During brunch rush on a sunny Saturday, the servers were confident and composed. I’d heard complaints about slow service when Brown & Loe first opened, but general manager McGlaughlin seems to have worked out the kinks. Drinks are another issue (see: that half-hour cocktail, which my server comped unprompted). But food came out swiftly on all three of my visits, and servers topped off glasses and whisked away plates without hovering.
One quibble: Though two of my three visits overlapped the restaurant’s posted happy hours, I never received a happy-hour menu (or even a tacit acknowledgment that one existed). I consoled myself with the dessert menu instead. Pastry chef Joy Costa’s small, competent menu fits effortlessly into Brown & Loe’s upscale, down-home vibe. The Dixie Pie (which has since sadly seceded from the menu) was worth every groan of the food coma. The crust checked off a slew of seemingly contradictory boxes: soft, chewy, airy, puffy-fluffy. And the salty-sweet filling was the platonic ideal of pecan pie, which is too often cloying. Brown & Loe’s rendition laced a stiff bourbon-chocolate ganache with chewy toasted pecans and a spiced cherry compote. Other bites I tried were no less fine: the Key-lime pie had a firm, tart curd and a chewy graham-cracker crust, while the strawberry-basil sorbet (flavors rotate frequently) was sharp and fresh-tasting.

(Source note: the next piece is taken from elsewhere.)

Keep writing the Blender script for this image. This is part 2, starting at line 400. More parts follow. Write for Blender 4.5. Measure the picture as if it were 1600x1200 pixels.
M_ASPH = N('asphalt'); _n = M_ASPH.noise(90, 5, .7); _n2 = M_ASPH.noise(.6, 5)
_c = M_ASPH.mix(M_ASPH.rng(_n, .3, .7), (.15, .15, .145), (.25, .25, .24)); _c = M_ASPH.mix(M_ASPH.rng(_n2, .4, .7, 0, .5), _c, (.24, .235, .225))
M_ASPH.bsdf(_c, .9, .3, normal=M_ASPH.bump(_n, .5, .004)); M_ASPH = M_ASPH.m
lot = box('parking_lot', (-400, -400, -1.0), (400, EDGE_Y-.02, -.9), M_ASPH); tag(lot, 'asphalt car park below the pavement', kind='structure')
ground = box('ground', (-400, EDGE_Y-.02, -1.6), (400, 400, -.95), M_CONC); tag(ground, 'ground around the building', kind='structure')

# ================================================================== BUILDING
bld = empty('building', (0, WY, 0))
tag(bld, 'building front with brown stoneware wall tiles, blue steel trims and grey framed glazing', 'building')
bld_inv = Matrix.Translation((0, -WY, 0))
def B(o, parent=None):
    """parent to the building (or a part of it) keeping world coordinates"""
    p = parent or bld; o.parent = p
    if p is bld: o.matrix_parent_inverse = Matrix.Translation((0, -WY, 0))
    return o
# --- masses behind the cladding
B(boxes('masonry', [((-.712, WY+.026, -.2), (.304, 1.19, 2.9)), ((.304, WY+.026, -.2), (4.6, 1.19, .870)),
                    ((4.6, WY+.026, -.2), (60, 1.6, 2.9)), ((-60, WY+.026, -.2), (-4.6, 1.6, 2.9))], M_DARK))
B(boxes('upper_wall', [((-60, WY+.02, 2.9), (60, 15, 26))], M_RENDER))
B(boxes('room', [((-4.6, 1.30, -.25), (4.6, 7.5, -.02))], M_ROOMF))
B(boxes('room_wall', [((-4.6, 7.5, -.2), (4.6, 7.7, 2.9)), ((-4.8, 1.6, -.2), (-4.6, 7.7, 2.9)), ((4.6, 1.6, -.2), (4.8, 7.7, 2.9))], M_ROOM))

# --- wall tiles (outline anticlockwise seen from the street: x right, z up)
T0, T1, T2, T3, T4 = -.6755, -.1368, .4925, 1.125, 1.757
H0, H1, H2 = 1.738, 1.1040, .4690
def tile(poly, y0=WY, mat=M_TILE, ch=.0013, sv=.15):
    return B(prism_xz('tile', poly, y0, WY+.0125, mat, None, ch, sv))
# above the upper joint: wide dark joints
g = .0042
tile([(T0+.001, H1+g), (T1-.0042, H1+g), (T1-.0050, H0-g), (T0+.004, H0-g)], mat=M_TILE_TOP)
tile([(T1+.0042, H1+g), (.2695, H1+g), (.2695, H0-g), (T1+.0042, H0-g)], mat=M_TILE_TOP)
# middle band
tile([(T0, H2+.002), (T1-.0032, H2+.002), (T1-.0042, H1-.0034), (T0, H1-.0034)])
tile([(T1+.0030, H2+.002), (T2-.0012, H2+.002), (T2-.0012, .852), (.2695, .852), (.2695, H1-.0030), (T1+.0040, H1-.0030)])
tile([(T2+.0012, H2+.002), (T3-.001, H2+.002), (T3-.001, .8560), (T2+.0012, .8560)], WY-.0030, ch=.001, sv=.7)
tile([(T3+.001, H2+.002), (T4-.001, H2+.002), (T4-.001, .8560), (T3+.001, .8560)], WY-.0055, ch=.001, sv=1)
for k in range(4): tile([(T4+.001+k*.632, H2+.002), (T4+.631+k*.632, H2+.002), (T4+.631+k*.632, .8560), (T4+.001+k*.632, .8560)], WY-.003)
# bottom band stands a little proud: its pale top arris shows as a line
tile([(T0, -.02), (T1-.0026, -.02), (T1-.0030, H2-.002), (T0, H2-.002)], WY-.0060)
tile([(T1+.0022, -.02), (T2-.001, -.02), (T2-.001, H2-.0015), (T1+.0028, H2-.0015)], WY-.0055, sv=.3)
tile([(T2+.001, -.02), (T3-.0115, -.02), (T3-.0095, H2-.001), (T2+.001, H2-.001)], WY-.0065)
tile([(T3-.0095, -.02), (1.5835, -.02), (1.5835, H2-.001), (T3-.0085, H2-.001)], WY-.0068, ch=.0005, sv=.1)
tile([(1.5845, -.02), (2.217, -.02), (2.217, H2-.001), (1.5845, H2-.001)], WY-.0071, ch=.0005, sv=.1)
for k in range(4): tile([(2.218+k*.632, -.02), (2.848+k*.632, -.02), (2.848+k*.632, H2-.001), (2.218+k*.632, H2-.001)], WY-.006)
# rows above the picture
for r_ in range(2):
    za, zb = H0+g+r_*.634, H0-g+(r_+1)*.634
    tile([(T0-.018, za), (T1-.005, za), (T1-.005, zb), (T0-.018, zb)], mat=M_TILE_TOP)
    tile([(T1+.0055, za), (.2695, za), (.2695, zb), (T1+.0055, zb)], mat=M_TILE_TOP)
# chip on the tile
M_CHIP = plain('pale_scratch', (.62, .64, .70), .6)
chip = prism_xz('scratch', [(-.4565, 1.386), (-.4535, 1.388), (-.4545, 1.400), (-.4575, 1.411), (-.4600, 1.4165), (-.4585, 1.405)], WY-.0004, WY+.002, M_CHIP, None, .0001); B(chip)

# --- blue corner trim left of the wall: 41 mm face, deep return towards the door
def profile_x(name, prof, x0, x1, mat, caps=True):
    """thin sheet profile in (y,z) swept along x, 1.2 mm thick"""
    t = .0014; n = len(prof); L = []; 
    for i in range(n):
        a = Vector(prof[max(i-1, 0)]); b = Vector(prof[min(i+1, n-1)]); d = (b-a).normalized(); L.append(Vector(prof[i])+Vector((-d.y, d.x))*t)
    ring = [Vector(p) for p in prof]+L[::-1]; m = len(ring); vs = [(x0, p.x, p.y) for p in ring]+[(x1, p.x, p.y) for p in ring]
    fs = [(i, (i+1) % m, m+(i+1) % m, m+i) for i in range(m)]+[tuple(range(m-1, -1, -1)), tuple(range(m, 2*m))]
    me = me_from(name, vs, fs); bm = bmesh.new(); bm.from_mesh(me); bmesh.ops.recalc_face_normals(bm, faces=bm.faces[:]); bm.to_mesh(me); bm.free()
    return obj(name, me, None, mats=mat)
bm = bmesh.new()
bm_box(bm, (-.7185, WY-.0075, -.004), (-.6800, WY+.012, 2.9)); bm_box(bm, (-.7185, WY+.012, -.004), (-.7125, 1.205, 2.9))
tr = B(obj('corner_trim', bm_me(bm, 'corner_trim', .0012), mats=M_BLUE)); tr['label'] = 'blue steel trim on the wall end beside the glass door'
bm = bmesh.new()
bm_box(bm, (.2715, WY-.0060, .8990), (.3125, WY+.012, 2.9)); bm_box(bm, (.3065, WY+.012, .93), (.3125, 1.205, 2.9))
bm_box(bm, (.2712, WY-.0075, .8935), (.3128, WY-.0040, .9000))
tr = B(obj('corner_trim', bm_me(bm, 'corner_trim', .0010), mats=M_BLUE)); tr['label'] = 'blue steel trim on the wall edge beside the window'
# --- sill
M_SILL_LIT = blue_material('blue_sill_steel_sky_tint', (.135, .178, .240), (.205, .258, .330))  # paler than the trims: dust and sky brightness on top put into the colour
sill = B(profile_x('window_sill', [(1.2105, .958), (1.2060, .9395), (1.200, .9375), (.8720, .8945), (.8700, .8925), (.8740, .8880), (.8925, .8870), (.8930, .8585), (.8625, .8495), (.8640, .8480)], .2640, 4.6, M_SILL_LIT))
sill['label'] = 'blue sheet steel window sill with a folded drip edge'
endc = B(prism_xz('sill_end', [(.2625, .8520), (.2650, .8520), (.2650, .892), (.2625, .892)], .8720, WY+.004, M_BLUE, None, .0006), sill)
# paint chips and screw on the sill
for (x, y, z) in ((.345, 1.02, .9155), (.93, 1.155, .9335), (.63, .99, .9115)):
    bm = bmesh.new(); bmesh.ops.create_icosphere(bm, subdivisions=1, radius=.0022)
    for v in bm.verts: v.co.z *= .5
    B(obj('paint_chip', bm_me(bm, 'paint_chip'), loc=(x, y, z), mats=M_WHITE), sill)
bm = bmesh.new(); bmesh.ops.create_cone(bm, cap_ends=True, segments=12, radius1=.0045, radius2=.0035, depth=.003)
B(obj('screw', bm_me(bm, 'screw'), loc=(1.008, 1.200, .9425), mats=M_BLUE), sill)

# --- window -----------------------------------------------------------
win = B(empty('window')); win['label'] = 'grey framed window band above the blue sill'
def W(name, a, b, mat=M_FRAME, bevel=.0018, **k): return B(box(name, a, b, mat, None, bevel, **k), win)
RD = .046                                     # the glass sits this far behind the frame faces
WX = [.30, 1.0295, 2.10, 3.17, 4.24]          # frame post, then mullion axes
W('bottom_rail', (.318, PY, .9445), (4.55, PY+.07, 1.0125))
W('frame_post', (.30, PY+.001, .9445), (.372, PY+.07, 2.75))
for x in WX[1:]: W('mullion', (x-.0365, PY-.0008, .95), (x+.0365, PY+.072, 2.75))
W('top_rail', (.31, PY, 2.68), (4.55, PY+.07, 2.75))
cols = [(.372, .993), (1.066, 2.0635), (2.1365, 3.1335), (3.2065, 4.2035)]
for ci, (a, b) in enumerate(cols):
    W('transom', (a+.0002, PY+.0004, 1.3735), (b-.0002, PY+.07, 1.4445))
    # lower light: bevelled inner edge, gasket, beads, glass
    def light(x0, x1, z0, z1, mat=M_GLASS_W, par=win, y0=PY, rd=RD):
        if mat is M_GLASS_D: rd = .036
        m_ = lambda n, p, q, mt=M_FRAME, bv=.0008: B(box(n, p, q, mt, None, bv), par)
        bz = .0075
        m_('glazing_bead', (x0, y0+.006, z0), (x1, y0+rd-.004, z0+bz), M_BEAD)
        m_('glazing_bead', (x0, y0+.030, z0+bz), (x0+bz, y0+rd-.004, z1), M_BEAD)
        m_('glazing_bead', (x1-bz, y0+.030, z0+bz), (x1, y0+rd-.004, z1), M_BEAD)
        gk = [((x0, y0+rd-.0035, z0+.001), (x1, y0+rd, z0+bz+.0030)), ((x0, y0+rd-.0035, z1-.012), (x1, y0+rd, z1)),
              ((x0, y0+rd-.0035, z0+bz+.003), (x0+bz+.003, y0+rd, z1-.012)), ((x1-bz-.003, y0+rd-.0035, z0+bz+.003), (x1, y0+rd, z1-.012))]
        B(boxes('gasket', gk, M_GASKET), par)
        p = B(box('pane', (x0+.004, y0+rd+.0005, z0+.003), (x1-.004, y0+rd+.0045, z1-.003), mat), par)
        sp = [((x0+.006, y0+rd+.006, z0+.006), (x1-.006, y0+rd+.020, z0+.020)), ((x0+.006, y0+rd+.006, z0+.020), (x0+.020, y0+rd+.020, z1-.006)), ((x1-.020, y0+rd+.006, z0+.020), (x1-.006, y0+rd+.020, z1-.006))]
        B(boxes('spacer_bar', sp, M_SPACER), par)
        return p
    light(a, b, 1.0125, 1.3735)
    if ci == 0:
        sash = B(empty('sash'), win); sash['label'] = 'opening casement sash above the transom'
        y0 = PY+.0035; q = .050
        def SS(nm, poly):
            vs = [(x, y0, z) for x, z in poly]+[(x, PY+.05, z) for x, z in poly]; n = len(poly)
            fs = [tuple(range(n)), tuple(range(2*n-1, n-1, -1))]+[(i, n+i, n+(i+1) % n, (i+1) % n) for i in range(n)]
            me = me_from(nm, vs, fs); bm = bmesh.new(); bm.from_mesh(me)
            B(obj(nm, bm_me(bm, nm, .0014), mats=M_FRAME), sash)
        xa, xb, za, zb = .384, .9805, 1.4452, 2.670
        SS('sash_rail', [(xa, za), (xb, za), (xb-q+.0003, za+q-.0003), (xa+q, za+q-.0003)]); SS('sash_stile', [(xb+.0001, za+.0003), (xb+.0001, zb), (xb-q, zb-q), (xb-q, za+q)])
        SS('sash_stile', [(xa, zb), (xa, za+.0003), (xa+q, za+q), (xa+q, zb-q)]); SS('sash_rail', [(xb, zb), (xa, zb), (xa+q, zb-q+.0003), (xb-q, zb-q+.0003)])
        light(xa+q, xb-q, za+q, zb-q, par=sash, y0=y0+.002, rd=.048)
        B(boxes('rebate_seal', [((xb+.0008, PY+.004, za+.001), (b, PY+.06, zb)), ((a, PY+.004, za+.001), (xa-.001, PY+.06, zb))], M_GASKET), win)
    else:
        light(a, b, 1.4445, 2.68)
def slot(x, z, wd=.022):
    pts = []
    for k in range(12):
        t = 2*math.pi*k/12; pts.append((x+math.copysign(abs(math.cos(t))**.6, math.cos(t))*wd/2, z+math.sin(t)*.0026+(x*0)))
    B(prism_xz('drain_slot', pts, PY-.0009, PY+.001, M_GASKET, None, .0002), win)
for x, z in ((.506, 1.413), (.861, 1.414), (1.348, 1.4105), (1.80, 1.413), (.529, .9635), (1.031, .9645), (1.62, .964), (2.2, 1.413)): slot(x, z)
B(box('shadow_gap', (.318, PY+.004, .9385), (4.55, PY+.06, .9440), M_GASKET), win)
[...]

Not every dish at Brown & Loe reflects the restaurant’s physical polish, but the space is striking and the food charming and thoughtful. McGlaughlin and Murphy have made a fine bet with the Merchants Bank building. A few menu tweaks could yield a restaurant that’s rich without seeming to try too hard.
Brown & Loe
429 Walnut, 816-472-0622, brownandloe.com
Hours
5–10 p.m. Sunday and Monday, 5–10 p.m. Wednesday and Thursday, 5–11 p.m. Friday and Saturday
Prices
Cocktails: $10
Small plates: $5–$16
Entrée: $40–$45
Best bet
Sip an Americano Sparkler and split the Garden Block with a friend. Save room for the grilled short ribs — and one of Joy Costa’s desserts.